What is an example of a $n$ dimensional manifold $M$ which is not a lie group or $S^{7}$ but satisfies the following property?:
There is an $n$ dimensional sub vector space $V\subset \chi^{\infty}(M)$ such that every $0 \neq X \in V$ is a nonvanishing vector field on $M$.
So this is a motivation to define an invariant of manifolds as follows: $$ \text{The maximum number $k\leq n$ with a k dimensional subvector space$$ $V\subset\chi^{\infty}(M)$ with the above property} $$
These manifolds, which have a trivial tangent bundle, are called parallelizable. They include all open sets of $\bf R^n$, thus I assume that you had in mind closed (compact without boundary) manifolds.
There are still many closed parallelizable manifolds, the most famous being perhaps all three-dimensional orientable manifolds (Stiefel's theorem, see Milnor-Stasheff, Characteristic classes, Problem 12-B page 148). The simplest example is the product $S^1\times S^2$.
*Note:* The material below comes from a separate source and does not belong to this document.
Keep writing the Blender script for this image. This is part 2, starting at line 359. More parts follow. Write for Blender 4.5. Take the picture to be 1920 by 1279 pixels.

Is this really a vector space?
Suppose it is. Consider a nonzero element $X$ of it. It's negative $-X$ is also there. Perform a tiny perturbation, contained in a small ball: $Y = -X + \varepsilon Z$, $supp(Z) \subseteq B_\delta(p)$. Then the sum $X + Y = -\varepsilon Z$ is not zero and vanishes everywhere outside of the ball!